Para advogados, reclusão em 2.ª instância afronta lei - Advogados de réus da Lava Jato que acompanharam o evento Estadão Discute
Corrupção, realizado nesta segunda, criticaram a declaração de Barroso sobre a
execução do decreto de prisão em 2.ª instância.
Para o advogado Pierpaolo Cruz Bottini, que defende Joesley Batista, do
Grupo J&F, “a vedação da prisão antes do final do processo está prevista
expressamente na Constituição e na lei”. “A discussão sobre a funcionalidade da
lei é legítima, mas o local para esse debate é o Legislativo, não o
Judiciário.”
Também presente no seminário, Theodomiro Dias Neto afirmou que seria
importante um uso mais “moderado” da prisão. “Estou de acordo com prisão
preventiva em muitos casos, mas não pode deixar de ser um recurso em última
instância no sistema penal”, disse ele, que coordenou o processo de negociação
da Odebrecht com o Ministério Público Federal.
Dias também criticou o que chamou de “lado ruim” da Lava Jato. “Houve
abusos, houve desmandos, é importante estar atento a isso. Em alguns momentos
acho que houve excesso, um certo espalhafato no uso da comunicação”, afirmou.
Ele cobrou que os agentes públicos sejam mais “serenos” ao comentar
publicamente fatos relacionados a processos, para evitar tensão entre as
instituições, principalmente entre Judiciário e Procuradoria da República.

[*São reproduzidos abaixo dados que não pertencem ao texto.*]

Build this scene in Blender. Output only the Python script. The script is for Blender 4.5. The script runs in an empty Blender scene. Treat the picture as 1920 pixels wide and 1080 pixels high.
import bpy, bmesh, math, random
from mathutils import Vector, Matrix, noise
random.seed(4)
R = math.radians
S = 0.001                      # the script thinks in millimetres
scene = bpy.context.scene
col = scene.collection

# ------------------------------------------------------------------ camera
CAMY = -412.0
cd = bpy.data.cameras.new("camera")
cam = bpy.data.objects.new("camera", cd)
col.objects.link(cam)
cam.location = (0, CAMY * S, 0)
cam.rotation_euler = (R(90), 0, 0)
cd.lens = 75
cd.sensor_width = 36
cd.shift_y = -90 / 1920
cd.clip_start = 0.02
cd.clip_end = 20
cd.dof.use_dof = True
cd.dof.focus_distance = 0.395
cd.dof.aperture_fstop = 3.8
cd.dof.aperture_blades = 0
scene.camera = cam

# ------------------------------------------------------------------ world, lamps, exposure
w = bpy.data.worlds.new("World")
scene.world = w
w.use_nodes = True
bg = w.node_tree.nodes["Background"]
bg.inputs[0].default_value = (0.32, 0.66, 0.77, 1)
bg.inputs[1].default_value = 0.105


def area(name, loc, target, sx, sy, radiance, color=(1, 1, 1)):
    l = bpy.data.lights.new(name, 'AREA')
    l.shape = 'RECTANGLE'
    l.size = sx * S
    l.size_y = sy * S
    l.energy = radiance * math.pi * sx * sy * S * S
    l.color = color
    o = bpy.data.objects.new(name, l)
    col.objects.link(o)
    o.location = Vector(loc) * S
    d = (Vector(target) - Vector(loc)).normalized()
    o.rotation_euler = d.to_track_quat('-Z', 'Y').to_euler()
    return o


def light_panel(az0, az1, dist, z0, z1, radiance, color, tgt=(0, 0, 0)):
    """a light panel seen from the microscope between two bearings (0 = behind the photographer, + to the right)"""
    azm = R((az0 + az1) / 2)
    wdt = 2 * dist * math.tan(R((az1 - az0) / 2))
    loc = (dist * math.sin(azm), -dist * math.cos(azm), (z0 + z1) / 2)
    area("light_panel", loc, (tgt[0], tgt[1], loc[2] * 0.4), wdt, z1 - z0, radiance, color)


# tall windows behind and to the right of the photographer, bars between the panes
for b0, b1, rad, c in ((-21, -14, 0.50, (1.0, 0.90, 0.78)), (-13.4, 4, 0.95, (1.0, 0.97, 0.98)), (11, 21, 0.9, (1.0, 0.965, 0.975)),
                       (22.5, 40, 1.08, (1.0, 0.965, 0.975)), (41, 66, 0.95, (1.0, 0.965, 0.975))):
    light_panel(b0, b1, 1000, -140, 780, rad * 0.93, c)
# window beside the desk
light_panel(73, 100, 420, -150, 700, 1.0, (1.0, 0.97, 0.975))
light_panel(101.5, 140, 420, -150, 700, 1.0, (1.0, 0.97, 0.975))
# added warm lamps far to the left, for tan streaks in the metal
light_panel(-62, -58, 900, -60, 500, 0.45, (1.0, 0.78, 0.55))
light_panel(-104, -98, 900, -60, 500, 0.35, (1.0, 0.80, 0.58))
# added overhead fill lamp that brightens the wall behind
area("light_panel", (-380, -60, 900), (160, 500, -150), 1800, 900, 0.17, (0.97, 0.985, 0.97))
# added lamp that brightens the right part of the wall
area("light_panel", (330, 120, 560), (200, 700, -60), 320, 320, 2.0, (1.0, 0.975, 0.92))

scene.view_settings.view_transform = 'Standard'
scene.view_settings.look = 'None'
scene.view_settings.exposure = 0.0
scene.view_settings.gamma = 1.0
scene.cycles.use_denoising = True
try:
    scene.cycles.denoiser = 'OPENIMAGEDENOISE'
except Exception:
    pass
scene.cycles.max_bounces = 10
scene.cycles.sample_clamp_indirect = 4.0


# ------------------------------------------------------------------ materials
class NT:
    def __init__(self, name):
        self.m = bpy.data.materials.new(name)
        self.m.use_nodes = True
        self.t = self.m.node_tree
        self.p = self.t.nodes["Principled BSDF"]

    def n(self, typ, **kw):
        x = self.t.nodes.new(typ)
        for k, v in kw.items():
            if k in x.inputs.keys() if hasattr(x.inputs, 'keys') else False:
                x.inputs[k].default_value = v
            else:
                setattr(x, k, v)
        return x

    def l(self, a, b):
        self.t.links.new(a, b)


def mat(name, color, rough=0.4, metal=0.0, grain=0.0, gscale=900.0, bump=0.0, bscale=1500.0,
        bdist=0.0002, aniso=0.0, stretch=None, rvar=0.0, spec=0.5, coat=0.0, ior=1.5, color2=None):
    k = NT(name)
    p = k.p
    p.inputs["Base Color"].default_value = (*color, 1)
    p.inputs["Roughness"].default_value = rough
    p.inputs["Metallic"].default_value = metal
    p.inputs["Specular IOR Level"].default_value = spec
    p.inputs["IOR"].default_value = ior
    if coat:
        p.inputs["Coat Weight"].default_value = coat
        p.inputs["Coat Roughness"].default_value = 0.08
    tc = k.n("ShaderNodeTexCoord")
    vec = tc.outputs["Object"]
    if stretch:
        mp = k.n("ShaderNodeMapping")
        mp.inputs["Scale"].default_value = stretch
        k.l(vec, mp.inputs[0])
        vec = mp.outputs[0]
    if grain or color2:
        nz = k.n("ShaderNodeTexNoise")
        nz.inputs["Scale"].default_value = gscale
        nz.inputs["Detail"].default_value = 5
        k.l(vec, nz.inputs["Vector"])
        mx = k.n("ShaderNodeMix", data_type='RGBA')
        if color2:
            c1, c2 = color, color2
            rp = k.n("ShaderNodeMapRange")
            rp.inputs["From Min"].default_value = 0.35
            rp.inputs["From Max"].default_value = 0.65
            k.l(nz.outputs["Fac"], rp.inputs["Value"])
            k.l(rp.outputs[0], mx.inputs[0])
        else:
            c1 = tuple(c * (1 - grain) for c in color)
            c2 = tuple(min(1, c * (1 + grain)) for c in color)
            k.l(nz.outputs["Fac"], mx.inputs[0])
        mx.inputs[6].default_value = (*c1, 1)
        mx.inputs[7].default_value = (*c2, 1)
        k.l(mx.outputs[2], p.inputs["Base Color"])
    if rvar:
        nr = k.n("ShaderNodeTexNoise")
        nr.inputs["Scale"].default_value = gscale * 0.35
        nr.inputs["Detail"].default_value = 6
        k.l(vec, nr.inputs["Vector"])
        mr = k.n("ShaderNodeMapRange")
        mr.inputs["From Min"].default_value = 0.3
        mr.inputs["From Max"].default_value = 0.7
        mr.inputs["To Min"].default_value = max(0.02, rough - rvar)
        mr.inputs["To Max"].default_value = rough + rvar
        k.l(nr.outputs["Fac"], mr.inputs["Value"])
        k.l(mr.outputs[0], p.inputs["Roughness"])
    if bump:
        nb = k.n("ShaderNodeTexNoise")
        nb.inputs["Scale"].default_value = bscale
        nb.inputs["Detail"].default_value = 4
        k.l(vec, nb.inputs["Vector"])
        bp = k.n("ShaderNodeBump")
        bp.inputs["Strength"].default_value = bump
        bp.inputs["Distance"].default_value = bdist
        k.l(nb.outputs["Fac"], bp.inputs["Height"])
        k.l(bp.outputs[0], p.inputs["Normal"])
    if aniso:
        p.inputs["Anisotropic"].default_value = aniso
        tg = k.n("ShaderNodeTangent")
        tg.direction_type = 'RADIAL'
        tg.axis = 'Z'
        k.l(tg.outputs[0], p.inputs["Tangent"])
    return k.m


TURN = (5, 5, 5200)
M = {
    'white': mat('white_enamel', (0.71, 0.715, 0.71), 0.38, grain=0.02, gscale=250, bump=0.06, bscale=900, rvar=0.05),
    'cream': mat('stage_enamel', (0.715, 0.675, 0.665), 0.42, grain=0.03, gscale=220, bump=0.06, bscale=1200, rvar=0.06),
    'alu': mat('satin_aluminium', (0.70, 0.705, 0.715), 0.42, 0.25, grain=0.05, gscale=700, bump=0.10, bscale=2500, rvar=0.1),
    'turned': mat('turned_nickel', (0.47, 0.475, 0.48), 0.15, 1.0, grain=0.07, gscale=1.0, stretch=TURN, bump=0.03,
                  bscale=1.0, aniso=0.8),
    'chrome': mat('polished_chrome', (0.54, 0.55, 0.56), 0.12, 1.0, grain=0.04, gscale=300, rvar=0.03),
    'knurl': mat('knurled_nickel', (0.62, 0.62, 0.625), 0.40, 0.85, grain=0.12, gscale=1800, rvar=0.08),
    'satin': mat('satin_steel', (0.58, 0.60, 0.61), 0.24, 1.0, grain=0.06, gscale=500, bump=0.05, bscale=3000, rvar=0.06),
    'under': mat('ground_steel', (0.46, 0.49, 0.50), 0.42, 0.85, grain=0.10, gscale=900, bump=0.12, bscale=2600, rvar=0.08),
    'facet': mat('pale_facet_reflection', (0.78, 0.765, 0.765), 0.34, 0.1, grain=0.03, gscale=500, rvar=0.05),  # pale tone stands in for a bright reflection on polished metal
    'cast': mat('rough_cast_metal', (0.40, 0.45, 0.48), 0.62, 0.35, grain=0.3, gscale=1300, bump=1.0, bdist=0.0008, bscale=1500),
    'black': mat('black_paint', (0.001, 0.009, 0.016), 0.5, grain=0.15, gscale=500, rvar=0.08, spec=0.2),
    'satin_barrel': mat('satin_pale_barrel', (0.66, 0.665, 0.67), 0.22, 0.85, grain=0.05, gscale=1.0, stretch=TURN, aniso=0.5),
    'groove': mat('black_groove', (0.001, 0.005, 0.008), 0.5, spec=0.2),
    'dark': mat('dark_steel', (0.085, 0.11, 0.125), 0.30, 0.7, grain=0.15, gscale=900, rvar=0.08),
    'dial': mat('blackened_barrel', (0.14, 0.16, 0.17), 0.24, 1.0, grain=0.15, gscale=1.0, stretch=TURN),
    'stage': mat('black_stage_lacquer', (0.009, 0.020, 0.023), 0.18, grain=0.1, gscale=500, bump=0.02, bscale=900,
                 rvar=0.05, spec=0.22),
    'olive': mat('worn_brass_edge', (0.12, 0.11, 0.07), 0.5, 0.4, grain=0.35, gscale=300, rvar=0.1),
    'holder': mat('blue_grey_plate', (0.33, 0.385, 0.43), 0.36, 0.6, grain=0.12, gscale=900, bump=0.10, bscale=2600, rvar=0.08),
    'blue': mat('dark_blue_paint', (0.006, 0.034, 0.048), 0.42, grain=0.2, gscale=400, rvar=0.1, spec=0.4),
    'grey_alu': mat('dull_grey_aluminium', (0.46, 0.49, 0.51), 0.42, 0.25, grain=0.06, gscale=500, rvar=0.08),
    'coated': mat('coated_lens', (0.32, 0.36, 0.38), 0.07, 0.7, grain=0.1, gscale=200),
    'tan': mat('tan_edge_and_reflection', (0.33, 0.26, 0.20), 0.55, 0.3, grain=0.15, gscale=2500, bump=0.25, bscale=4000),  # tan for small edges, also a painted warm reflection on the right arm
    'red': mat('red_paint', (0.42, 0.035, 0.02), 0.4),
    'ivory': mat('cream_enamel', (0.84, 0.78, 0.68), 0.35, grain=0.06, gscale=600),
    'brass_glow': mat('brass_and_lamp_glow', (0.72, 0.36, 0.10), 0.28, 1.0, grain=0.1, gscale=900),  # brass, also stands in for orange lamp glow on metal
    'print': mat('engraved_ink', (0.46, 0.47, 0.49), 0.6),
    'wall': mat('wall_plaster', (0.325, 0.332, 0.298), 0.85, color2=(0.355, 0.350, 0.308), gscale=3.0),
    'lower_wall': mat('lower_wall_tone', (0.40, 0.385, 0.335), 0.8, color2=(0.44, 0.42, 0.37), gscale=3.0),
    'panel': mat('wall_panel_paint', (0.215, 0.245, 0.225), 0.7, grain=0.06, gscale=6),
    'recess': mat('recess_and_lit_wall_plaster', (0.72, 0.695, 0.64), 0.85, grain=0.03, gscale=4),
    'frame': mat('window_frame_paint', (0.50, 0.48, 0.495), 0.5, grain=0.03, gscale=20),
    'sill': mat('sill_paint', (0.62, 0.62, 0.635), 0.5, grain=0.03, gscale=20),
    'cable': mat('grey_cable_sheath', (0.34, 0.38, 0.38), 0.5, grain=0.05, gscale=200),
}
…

O advogado Antônio Carlos de Almeida Castro, o Kakay, que não esteve no
evento, também repercutiu a fala da Barroso. “A Constituição Federal é
absolutamente clara quando diz sobre a presunção de inocência: ninguém será
considerado culpado até o trânsito em julgado de sentença penal condenatória. A
hipótese desta flexibilização abre possibilidades graves.”